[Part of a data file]
++++

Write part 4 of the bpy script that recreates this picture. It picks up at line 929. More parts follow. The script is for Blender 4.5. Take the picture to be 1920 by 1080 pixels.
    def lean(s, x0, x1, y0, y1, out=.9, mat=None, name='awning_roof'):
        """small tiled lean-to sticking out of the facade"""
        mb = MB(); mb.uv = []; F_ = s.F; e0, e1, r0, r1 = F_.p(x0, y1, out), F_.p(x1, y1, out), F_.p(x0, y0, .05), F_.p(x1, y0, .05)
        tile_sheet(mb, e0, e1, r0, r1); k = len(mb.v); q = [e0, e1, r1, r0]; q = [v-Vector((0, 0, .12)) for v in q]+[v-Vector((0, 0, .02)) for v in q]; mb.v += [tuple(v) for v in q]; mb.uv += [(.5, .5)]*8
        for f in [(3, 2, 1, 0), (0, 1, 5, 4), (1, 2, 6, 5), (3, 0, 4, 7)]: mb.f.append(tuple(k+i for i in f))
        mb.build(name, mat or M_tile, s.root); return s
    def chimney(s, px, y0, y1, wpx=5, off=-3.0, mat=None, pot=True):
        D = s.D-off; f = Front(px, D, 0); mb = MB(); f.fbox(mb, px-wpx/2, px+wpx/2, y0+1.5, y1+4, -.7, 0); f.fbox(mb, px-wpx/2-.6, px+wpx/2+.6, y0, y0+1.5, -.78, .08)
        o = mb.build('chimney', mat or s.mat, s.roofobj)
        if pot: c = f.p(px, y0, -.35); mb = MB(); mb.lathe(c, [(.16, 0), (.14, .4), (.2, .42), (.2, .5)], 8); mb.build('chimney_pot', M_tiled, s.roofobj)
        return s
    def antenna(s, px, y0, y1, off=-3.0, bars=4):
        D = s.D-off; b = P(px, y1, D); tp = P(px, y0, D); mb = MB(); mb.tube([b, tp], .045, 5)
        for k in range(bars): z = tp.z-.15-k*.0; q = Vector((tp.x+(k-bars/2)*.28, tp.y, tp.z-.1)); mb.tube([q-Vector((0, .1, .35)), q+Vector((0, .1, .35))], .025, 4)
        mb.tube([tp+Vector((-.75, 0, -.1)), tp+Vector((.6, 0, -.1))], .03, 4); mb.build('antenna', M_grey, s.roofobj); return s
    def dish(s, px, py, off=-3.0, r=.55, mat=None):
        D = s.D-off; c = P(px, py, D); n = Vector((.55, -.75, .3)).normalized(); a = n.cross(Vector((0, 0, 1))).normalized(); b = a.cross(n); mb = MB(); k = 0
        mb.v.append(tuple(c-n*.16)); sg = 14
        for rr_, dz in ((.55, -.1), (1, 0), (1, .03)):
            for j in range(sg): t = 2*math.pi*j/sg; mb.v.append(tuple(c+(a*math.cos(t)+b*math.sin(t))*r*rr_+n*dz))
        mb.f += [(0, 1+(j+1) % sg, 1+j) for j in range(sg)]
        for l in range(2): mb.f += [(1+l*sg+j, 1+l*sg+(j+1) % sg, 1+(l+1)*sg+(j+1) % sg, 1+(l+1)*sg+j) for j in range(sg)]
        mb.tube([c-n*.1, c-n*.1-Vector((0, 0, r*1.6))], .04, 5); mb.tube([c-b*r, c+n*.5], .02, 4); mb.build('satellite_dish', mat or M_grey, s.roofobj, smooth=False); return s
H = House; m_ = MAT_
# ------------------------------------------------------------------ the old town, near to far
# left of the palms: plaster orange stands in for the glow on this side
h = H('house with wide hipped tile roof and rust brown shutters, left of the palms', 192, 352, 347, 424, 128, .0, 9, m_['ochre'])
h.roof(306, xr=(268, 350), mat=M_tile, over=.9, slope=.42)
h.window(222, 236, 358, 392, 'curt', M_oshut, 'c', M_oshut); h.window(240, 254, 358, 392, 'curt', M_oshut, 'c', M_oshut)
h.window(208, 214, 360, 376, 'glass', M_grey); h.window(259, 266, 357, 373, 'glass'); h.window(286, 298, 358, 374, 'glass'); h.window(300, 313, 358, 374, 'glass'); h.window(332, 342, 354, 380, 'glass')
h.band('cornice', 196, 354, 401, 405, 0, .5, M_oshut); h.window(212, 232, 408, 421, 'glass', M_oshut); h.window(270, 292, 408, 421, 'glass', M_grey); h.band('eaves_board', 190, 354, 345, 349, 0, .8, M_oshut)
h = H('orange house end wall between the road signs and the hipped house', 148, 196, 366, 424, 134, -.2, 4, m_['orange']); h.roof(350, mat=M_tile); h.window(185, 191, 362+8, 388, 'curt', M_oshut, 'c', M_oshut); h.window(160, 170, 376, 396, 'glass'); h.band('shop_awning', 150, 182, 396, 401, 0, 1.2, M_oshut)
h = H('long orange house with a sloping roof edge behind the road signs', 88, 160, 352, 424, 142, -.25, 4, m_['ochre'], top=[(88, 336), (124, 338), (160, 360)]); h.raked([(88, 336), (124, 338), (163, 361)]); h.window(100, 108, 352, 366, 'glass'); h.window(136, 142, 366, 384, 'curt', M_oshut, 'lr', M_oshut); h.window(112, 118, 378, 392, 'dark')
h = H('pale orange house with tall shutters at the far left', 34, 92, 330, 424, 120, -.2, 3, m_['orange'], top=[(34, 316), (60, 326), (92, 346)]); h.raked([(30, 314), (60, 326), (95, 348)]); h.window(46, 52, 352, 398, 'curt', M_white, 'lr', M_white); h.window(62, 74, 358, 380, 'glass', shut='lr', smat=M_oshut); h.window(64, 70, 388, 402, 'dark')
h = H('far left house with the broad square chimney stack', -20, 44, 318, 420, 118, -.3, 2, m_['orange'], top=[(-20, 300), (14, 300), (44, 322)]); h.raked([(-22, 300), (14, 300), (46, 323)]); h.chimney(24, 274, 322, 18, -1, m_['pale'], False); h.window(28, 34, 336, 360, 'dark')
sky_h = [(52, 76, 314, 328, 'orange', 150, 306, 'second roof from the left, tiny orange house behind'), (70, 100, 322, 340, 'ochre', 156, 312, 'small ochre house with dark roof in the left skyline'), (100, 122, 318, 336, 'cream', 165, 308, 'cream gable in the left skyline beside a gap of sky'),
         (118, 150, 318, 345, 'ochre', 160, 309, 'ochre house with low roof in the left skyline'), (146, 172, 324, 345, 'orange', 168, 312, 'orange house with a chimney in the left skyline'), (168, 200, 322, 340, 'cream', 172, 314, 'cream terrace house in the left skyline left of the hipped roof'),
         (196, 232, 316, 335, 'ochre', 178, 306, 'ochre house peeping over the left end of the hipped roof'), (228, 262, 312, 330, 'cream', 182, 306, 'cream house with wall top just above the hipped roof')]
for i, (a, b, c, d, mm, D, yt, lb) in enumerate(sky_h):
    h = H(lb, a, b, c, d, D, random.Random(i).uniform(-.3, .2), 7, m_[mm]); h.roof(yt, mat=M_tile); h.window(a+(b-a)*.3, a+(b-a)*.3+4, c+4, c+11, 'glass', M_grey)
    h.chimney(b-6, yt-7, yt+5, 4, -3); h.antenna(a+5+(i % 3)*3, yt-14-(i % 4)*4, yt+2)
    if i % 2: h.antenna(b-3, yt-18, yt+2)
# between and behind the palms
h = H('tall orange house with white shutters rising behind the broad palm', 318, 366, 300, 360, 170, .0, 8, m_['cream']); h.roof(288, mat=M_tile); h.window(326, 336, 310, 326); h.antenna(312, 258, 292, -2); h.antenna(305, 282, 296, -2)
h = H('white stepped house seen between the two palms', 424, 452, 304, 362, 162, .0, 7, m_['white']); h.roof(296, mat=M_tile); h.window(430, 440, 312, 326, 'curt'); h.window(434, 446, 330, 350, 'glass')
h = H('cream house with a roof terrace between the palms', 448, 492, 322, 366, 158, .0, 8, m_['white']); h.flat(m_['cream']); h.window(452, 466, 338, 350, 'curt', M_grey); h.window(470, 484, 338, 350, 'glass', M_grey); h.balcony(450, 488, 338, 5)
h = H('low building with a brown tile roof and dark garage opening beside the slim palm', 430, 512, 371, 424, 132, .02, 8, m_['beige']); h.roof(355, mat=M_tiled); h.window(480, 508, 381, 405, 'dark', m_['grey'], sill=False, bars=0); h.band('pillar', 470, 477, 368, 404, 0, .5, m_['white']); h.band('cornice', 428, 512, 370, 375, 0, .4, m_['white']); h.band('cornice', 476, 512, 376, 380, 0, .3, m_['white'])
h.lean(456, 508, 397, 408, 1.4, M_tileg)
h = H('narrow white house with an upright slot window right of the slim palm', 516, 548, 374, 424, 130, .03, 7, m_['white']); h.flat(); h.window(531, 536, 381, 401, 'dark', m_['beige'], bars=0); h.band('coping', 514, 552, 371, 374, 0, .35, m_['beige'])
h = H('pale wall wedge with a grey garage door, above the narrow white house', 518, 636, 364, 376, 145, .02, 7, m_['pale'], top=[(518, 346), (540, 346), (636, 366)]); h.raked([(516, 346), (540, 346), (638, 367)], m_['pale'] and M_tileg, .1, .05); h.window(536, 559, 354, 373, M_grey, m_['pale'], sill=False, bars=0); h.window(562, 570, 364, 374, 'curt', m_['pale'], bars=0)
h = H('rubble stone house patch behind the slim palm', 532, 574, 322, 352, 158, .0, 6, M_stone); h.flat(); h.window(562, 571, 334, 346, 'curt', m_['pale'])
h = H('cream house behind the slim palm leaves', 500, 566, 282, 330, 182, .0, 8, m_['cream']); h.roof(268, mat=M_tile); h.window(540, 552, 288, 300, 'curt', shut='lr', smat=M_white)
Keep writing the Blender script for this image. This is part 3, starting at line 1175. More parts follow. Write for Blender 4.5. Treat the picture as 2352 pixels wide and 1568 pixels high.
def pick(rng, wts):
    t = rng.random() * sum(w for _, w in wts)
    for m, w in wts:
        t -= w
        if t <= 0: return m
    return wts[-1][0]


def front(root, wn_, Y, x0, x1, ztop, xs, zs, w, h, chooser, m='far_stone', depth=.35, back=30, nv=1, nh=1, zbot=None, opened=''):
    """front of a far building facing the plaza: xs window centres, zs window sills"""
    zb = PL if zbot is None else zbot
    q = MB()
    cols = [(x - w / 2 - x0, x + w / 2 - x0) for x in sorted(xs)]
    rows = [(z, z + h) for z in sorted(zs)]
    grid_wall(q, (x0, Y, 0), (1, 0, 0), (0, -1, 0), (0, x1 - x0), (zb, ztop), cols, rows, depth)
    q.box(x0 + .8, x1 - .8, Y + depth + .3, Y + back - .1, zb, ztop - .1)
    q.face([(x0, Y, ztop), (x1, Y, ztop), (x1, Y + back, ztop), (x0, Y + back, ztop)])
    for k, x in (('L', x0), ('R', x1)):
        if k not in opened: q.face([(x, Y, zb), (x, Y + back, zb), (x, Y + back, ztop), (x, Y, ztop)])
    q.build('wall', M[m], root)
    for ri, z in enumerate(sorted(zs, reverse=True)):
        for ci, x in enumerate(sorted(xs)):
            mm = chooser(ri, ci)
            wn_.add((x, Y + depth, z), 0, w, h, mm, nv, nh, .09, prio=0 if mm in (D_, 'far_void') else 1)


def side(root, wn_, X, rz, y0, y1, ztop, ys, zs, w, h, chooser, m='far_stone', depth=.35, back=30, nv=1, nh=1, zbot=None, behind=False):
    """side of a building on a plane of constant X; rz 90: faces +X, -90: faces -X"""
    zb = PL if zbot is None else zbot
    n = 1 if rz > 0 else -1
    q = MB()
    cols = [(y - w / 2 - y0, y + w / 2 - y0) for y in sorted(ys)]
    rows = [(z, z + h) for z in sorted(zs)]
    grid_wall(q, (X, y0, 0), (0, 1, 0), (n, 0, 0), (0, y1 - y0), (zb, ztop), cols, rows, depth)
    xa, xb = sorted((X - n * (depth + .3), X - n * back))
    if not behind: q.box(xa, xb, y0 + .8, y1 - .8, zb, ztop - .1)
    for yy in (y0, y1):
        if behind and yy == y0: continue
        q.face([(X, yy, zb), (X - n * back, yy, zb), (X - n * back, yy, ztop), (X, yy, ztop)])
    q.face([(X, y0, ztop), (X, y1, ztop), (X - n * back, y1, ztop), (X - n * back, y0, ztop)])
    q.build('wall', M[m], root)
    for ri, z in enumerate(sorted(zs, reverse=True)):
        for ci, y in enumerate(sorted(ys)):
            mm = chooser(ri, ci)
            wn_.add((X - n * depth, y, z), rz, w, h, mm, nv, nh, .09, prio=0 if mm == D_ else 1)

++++

### What is being asked
Your task is to give again the lines from the one containing "Keep writing the" to the one containing "return wts[-1][0]", both lines included, exactly and without anything added.

### Solution to this problem
Keep writing the Blender script for this image. This is part 3, starting at line 1175. More parts follow. Write for Blender 4.5. Treat the picture as 2352 pixels wide and 1568 pixels high.
def pick(rng, wts):
    t = rng.random() * sum(w for _, w in wts)
    for m, w in wts:
        t -= w
        if t <= 0: return m
    return wts[-1][0]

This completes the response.